Existence and Process
Created | Updated Dec 15, 2002
WORK IN PROGRESS*! PLEASE FEEL FREE TO COMMENT BELOW!
(*Last updated on or around: 7 Apr 2001)
This entry is not intended for the edited guide. I'm just thinking aloud in public. It's fun. FFFF Link!
Ok, this thing needs some serious rewriting. I have a clearer picture of what topics need covering, so I'll start putting an outline together now. This entry is VERY MUCH under construction, until such time as I remove this paragraph.
Existence and Process
Suppose I claim that the chair that I am sitting in exists. "This chair exists," I might say. What does this statement mean? Well, I have a more or less constant set of sensory experiences with which I identify this chair. I see it, and feel it, and sit in it. Others to whom I speak will aver that they too can see, feel and sit in it. Within my own mind and in my conversations with others, I use the noun 'chair' and am more or less understood. 'Could you please move that chair,' spoken while pointing in the direction in which I see the chair, produces the desired effect.
To summarize, I have a more or less constant set of experiences to which I refer when I speak of the chair in question. It is important to note that I refer to my experience of the chair, which is different from referring to the chair itself. The chair itself is difficult to pin down. Many philosophers have noted the difficulty of making claims about things in themselves. I agree with Hume that such claims are impossible to make with any degree of certainty. If some situation were contrived (brain in jar with stimuli fed in by computer, whatever) in which there is no chair, but there is a consciousness having a more or less constant set of experiences like those described above, then that consciousness would claim that the chair exists.
Now, we do not experience objects directly. I have no experience that I can call 'direct experience of a chair'. I can experience processes such as 'seeing a chair,' 'feeling a chair,' 'sitting in a chair,' 'agreeing with a vicar about the existence of a chair,' etc. Experience is always of processes, not entities. Note that there are two types of processes described here. Sensory Experience (seeing a chair) is a process that takes place within my consciousness. Consensus (agreeing withthe vicar) is a process that takes place between and among consciousnesses by means of language. When both types of processes occur more or less predictably, then we postulate the existence of an entity - a chair. This is a postulate of convenience, which is usually problem-free. With a couple of thought experiments, we can show that this postulate is grounded, not in some physical existence of the chair, but in my experience of certain processes.
Thought Experiment #1
Imagine I remove one leg of the chair and replace it with a new one. I can do this to each leg in succession. Next the cushioned seat is removed and replaced by a new one, then the back, the arms, and so on for every part of the chair. Is it the same chair? It has no physical parts in common with the original chair, yet my experience of it has been more or less constant. It is 'the chair I've been working on'.
Thought Experiment #2
Now suppose I get tired of the chair and decide to destroy it.

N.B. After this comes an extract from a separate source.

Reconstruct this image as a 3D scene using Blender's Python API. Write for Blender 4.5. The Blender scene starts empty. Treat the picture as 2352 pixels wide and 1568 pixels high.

I take it out into the desert, cover it with gasoline and set it on fire. By the time it is consumed, most would say that the chair doesn't exist anymore. All the matter out of which is was made still exists, it is just organized differently, as smoke, ash and miscellaneous metal parts. There are points early in the burning at which I could put the fire out and say that the chair still exists. Somewhere, however, a line is crossed beyond which no act of mine can salvage the existence of that chair. Beyond this point, all sensory processes to which I used to refer when I spoke of the chair have ceased. Light is no longer reflected in a such a way that I can 'see the chair.' The molecular bonds which used to maintain tension when I could 'feel the chair' are no longer bonded.
Hopefully these thought experiments have shown that the existence of the chair can be entirely referred back to the occurrence of certain processes. We saw earlier that there are two types of processes which convince us of the 'existence of entities': Sensory Experience and Consensus. The latter trumps the former. For example, I can hallucinate a chair, but if everyone else assures me that there is no chair, although I see it, I will agree that the chair does not exist. Also, Consensus can establish the existence of entities of which we have no sensory experience. I believe that the Great Wall of China exists, although I have no sensory experience of it, and people can agree upon the existence of love, grammar, or differential equations, though we have no sensory experience of these things. There are processes that occur within the consciousnesses of humans, about which we have some degree of consensus, which underlie the existence of these abstract entities.
It is usually not necessary to use a process description to talk about 'entities'. For most everyday business, an entity description is perfectly servicable. When we are attempting to be precise about existence, as in Physics, it can be productive to revert to a process description to avoid nonsense. ('Electrons are both particles and waves.') A process description of an electron is what Physicists must be content with.